In a few ways, Bernardo Bertolucci and his new film Me and You reminds me a lot of Roman Polanski and his latest films. They’re relatively small affairs, much different than their previous high profile releases that dotted the ‘60s or ‘70s, and are personal statements made by world-renowned auteurs who seem to actively chuckle at the thought of the phrase “The twilight of my career.”
Me and You—about a 14-year-old misunderstood loner who hates school and whose mother has sent him to a psychotherapist, causing him to hideaway with his older half-sister in his building’s nearly-empty basement—is Bertolucci’s first film in over ten years (and his first film in Italian in 30 years). The gap in time was caused by a debilitating illness that left the director not only wheelchair-bound but also in a deep sense of depression. It is, therefore, obvious to make a connection between the boy, Lorenzo (played by actor Jacopo Olmo Antinori, who seems like he stepped right out of a Pasolini film), and the director himself. They’re both isolated—both intentionally and not—and intense observers of the world around them who use that isolation as both a gift and a curse. The film itself, however slight and opposite of Bertolucci’s previous epics like The Last Emperor or 1900, is a refreshing and volatile late entry in the director’s storied career.
The true star of the film is Tea Falco as Olivia (Lorenzo’s half-sister), the disrupting factor in Lorenzo’s reclusive experiment. She needs a place to stay, she needs a place to kick her drug addiction, she needs a place to mull over her future in a world that’s given her the short end of the stick. At times tender and at others unpredictable, she throws Lorenzo’s carefully planned out new existence into disarray like a tornado whipping everything up and out of order.
People may find the film boring simply because nothing much goes on, though Bertolucci is obviously putting more into the interactions than the action, which gives the film the feel of an intimate stage play. Antinori holds his own against Falco even when he acts insufferable towards her, but such fickle behavior is what gives the film a small spark of life. The pair aren’t friends, but they sort of try to be and they’re not strict siblings but they try to be that too.
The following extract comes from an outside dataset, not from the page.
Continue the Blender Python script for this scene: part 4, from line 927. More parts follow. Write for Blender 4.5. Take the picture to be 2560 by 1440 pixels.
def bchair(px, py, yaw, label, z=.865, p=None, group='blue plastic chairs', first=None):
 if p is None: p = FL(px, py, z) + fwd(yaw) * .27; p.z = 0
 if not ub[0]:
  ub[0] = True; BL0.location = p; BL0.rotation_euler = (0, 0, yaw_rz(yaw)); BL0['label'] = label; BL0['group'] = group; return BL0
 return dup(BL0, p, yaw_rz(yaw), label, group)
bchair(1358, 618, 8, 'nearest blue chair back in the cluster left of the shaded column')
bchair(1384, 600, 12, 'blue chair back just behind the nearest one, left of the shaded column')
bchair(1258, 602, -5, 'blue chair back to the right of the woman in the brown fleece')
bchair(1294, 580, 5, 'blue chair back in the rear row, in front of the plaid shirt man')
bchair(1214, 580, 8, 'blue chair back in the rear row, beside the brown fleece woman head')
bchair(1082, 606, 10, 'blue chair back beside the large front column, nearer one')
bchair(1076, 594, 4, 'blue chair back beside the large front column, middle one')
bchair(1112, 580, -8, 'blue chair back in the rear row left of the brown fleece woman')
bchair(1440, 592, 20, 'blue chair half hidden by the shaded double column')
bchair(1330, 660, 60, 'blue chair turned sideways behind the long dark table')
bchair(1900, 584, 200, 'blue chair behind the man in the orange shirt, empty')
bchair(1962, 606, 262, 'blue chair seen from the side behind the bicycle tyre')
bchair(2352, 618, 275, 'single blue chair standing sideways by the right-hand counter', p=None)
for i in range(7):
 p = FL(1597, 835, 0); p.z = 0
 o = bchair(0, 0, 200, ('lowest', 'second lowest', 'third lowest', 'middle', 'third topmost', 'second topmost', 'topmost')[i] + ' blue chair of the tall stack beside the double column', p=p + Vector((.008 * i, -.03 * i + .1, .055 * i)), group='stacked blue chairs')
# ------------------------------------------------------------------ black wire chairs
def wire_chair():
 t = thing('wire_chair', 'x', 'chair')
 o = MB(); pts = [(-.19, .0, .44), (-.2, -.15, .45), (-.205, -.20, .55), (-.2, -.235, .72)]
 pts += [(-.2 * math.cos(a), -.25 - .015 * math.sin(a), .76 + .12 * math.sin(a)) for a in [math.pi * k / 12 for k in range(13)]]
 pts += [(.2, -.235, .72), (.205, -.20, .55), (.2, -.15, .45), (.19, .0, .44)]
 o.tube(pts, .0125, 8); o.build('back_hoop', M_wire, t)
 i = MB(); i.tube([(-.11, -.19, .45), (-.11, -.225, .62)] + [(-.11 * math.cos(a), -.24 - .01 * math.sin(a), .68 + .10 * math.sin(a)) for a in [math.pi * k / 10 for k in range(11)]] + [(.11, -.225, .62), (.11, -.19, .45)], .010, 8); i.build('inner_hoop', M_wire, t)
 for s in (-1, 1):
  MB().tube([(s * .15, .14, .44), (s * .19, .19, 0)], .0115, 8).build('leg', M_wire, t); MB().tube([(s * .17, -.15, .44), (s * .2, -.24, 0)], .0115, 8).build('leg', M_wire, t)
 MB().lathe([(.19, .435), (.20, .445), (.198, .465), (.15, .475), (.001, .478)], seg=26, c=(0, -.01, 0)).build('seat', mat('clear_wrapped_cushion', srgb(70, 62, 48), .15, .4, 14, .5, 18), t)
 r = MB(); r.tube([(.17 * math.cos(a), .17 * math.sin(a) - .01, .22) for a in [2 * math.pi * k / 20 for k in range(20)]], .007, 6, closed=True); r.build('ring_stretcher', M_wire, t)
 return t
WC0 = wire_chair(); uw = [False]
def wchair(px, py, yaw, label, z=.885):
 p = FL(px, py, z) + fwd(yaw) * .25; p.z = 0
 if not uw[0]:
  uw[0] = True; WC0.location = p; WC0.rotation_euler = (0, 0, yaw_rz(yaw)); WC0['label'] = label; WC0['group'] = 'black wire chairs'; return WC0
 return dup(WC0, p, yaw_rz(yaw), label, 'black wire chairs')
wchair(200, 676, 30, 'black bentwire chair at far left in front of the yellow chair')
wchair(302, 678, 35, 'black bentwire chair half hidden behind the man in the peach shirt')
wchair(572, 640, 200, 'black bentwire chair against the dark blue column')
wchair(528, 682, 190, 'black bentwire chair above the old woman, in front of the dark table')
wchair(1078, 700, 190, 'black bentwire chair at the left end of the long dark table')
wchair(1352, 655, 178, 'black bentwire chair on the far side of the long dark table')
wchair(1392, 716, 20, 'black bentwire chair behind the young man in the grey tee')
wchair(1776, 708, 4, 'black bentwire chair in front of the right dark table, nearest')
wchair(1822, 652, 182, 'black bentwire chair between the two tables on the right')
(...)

It is thus a movie about coming to understand, maybe not the bigger picture of life but to try and understand the things that are right in front of you in the now. It is another story of youth in an endless cinematic string of stories about youth (see: the homage to the last shot of Truffaut’s The 400 Blows in this film’s last shot), and while it isn’t groundbreaking, Bertolucci’s film does offer up a great little chamber piece that gets the job done whether you’re a 14-year-old outcast, a 73-year-old film director, or anything in between.